Mário Centeno negou o número apurado pelos peritos do Parlamento. O ministro garantiu que o valor de 2018 será “bastante inferior” ao dos últimos dois anos, embora Pedro Marques, ministro do Planeamento já tivesse dito que o número seria idêntico ao de 2017. E mesmo depois da insistência de todos os partidos, Centeno não revelou nenhum número alternativo ao da UTAO. O Bloco deverá insistir no tema na fase de especialidade.

Imposto do Sal

O PCP está contra o novo imposto sobre os alimentos com excesso de sal. Tal como o ECO já explicou, os comunistas reconhecem que é preciso reduzir o consumo de sal, mas defendem que o caminho não deve ser a via fiscal. A medida vale 30 milhões de euros na receita do Orçamento do Estado e ajuda a equilibrar as contas.

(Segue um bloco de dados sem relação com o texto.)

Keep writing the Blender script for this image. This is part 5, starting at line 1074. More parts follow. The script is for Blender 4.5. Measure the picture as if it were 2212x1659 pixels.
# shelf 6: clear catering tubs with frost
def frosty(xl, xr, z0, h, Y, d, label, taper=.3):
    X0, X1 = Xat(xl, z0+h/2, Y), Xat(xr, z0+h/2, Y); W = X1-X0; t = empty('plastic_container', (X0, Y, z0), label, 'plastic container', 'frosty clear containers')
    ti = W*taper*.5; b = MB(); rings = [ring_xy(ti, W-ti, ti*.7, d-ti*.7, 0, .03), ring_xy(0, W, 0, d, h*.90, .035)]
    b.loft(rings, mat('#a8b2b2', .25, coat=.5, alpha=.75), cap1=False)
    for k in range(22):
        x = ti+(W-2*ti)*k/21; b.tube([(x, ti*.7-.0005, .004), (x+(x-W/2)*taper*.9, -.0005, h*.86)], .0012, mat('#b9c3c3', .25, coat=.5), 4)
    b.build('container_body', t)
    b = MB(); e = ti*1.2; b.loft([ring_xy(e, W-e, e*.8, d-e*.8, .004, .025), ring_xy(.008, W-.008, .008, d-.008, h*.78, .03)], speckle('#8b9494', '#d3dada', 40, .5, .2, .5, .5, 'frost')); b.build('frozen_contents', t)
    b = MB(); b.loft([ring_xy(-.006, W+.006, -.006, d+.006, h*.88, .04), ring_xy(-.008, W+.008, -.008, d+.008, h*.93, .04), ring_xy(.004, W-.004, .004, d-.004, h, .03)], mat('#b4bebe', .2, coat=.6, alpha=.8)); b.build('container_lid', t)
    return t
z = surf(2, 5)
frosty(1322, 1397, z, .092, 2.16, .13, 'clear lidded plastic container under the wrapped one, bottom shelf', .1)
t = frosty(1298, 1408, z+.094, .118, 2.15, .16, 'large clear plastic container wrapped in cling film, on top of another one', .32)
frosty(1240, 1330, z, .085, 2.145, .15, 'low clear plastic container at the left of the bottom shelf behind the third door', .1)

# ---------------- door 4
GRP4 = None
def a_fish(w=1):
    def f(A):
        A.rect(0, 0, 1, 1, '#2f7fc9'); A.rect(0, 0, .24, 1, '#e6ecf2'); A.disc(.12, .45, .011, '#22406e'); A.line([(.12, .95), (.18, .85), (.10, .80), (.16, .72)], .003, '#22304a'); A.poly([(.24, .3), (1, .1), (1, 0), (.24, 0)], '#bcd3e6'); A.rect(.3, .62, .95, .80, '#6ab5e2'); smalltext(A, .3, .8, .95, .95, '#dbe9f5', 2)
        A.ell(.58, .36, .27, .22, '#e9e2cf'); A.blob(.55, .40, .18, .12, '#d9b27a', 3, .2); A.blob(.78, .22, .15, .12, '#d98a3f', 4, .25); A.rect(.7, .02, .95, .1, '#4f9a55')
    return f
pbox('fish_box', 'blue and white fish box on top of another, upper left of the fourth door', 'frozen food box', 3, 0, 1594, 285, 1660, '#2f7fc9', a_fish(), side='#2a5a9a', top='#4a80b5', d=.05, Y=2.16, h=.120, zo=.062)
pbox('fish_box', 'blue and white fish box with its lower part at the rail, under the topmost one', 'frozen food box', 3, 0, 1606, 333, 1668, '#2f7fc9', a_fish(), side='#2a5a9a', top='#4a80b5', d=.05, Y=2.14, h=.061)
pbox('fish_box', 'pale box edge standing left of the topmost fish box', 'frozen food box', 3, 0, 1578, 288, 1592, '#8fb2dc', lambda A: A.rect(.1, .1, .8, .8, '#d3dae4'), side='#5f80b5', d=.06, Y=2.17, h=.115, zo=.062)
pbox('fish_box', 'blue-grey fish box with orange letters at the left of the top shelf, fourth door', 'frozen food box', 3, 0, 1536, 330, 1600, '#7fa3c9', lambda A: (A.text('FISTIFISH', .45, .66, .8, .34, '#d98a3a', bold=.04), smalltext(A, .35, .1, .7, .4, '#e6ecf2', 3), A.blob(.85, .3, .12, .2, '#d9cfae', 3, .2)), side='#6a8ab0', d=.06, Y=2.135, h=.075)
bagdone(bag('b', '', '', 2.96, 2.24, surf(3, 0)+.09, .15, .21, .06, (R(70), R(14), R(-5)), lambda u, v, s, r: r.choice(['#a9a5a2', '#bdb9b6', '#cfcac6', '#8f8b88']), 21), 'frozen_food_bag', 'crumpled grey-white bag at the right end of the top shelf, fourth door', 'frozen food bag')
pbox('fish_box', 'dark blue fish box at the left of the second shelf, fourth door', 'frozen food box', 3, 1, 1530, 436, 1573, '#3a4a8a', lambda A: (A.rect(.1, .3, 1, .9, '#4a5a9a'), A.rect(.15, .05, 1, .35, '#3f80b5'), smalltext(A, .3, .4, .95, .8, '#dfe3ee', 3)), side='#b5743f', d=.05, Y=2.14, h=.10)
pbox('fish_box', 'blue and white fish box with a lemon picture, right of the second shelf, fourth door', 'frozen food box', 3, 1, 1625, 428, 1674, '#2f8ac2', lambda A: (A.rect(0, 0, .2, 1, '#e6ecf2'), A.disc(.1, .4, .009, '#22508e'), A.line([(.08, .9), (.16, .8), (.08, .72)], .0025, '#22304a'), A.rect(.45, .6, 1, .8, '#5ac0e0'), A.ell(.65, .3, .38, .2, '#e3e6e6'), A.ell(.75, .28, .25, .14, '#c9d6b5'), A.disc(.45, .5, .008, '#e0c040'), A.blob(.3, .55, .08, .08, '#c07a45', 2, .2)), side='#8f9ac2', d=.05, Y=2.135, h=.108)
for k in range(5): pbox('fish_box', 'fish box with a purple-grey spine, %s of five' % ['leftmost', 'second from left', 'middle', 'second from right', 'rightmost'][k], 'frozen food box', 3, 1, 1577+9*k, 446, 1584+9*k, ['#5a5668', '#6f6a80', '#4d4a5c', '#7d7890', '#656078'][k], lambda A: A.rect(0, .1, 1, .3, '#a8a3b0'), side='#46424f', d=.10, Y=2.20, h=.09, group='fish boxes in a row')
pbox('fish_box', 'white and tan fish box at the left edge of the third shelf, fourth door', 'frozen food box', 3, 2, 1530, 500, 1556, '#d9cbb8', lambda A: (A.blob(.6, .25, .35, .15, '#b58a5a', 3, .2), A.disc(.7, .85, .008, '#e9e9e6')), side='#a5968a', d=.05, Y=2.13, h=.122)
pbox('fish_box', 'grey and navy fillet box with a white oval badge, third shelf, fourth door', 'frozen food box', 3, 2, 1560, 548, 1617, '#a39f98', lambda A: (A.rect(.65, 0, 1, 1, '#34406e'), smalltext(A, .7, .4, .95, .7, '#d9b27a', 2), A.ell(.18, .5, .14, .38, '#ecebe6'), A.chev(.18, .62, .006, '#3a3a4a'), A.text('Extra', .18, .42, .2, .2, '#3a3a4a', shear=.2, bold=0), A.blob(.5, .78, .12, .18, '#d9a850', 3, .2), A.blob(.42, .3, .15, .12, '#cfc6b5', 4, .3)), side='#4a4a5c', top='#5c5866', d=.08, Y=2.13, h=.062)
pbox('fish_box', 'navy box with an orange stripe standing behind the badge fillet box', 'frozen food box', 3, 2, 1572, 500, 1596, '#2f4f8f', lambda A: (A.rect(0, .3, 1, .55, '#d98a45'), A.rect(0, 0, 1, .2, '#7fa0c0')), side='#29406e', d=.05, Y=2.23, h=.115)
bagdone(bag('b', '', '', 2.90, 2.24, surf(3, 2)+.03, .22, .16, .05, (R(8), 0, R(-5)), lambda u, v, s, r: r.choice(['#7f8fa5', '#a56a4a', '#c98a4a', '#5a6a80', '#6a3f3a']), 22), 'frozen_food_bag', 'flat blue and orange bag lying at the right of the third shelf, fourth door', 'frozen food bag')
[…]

Ao ECO, o deputado do PCP Paulo Sá não deu garantias sobre o sentido de voto dos comunistas especificamente sobre esta medida.

Os “lesados de Mota Soares”

É uma reivindicação dos bloquistas: é preciso corrigir a “injustiça” cometida pelo anterior Governo PSD/CDS-PP com os pensionistas, diz o BE. No debate de generalidade do Orçamento da Segurança Social, o deputado José Soeiro apelidou os pensionistas que tiveram cortes elevados no valor da pensão de “lesados de Mota Soares”, devido às alterações nas regras.

É de esperar que o BE volte ao tema durante a discussão na especialidade. Aliás, esta quinta-feira o Público e o DN avançam que o Governo estará a discutir com os bloquistas uma compensação para estes reformados, através do Complemento Solidário para Idosos.

Listagem de todos os investimentos públicos

Tanto o PCP como o BE têm vindo a pedir garantias ao Governo de que os investimentos públicos vão mesmo avançar. Perante taxa de crescimento registadas na execução de 2017 que ficam ainda aquém da meta, o ministro das Finanças já reconheceu que há um atraso na execução dos investimentos, mas garantiu que não houve projetos cancelados.

No debate de generalidade com Mário Centeno, o PCP pediu uma lista com todos os investimentos previstos, detalhada. Centeno assegurou que no debate de especialidade fará um esforço por identificá-los.